Note de lecture par
Fériel Berraies Guigny
Mongo
BETI - Le Rebelle II
Mongo BETI
Le Rebelle II
Gallimard, 2007, 294 p ( Collection, « Continents
noirs »)
La pensée et les combats du « perturbateur » le
plus illustre de la pensée africaine, Mongo Beti ont été réunis
dans « Le Rebelle II », second tome, d’une trilogie
annoncée. Les textes réunis retracent les réflexions du retour
au bercail ( 1990-1995), après trente années d’exil. Polémiste
par excellence la réflexion de Beti est plus actuelle que jamais,
mettant en lumière un auteur à l’épreuve du temps, que l’on
découvre façon grandeur nature.
Hommage posthume à un auteur qui a enfanté le renouveau de la
pensée anti et néocolonialiste. Faisant fi des censures et des
dictatures en tout genre, il a décrit tout au long de son combat
de penseur éclairé, une Afrique rongée par l’impérialisme
des blancs. L’heure est aux vraies indépendances, sans
compromission ni concession et Beti la décrit haut et fort.
Prince des pauvres et des démunis, son écriture est à l’image
de son honnêteté intellectuelle. Dissident de la pensée, il
condamne les systèmes politiques corrompus en Afrique et leur
marchandage politique avec l’ancien colonisateur. Engagé
parfois au péril de sa vie il n’a cependant pas changé:
intransigeance, éthique et austérité éclairées. Pour Mongo
Beti « L’histoire est faite de conflits et de contrariétés
à surmonter» ( p. 16)
Taxé d’antifrançais et de raciste inversé, l’auteur,
toute sa vie durant, dénoncera la tutelle française en Afrique
sous couvert du leurre de coopération pour le développement.

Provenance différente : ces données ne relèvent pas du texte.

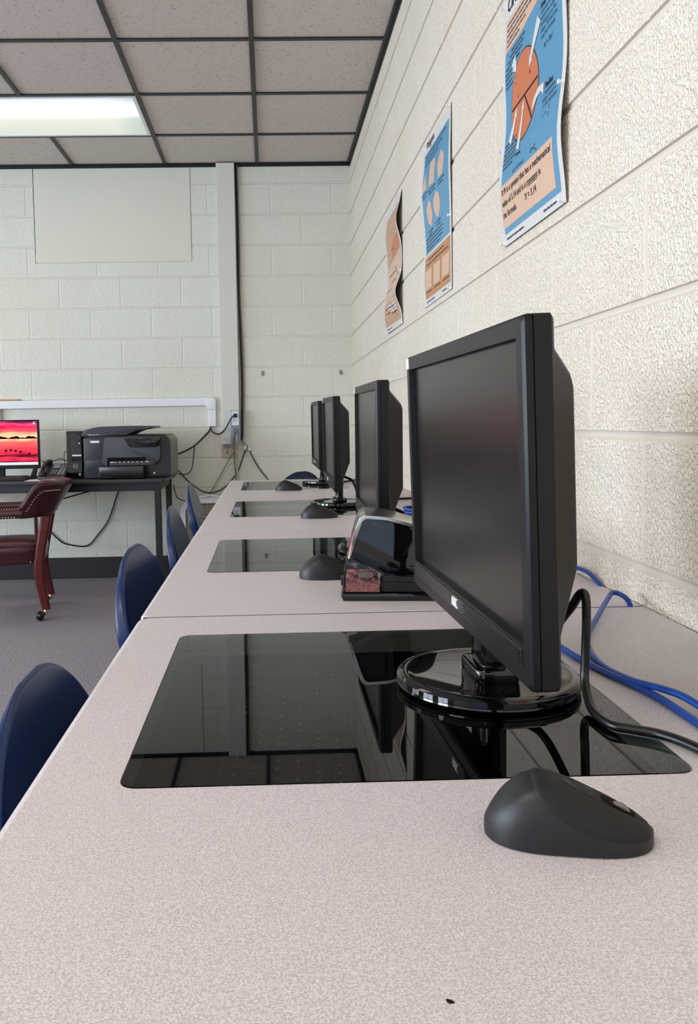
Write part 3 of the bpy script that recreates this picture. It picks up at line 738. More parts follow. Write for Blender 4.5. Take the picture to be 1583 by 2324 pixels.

Car, «un peuple n’est jamais trop libre» ( P. 20). Il s´attaque
aussi à la machine à oppression qu’est la Francophonie. Dénonçant
tous ces écrivains africains larbinisés par la France, et dont
certains abondent volontairement dans le plagiat.
Triste vocation que de plaire à tout prix à la Culture qui
vous opprime. Car si pour un Senghor « la raison est hellène et
l’émotion nègre» ( Dictionnaire de la négritude) pour Beti
l’africain, il est temps aussi de devenir des hommes.
Orphelin d’une terre, l’œuvre romanesque de l’auteur
nous raconte aussi cette blessure intime, qui n’est jamais guérie,
« il n’existe pas de plus grande douleur au monde que la
perte de sa terre natale», écrivait déjà Euripide dès 430
avant JC. Et si l’Afrique a manqué de ces fils intrépides et
courageux, Beti malgré son absence, ne cessera jamais d’être
présent au Cameroun et dans tous les combats contre
l’oppression, par le verbe.
De ces tyrannies intronisées par la France, il raconte les méfaits :
Autopsies d’un bain de sang, rafles, déportations, milices des
partis uniques, censure, terreur et extermination, «chez nous les
camps de concentration étaient situés sur le territoire même de
la Nation» ( P.45)
Il est convaincu pourtant que le retour à la liberté signera
aussi pour les camerounais le retour à la dignité, «car il
n’y a pas de pire conseiller que le mépris en matière de décolonisation»
(P.69). A quand donc la fin de cette Afrique infantilisée et déresponsabilisée ?
Tribalisme, « kleptocratie» africaine, entretenus par l’ingérence
étrangère, serait-ce le prélude d’une balkanisation à venir?
car «la culture française, culture d’intolérance et terreau des
totalitarismes sournois, s’est toujours posée en civilisation
idéale» ( P.179)
Mais il est vain de renoncer à son destin. Tout comme il est temps
que l’Afrique revienne aux Africains. Et ce proverbe Beti de dire
que «le propre de l’étranger, c’est à la fin de retourner chez
lui».
Beti l’homme de tous les combats, a lutté jusqu’au bout de
sa plume « … sans la bagarre il n’y a pas de progrès (
P. 245), mais il sera aussi un pacificateur, lui le fils spirituel
africain de Gandhi et de Martin Luther King.
Si le thème de la libération des peuples aura imprégné l’essentiel
de son oeuvre, il ne parviendra pas à temps pour voir naître cette
démocratie africaine utopiste. Il disparaîtra en 2001, à l’âge
de 69 ans, laissant l’Afrique, orpheline d’une œuvre inachevée.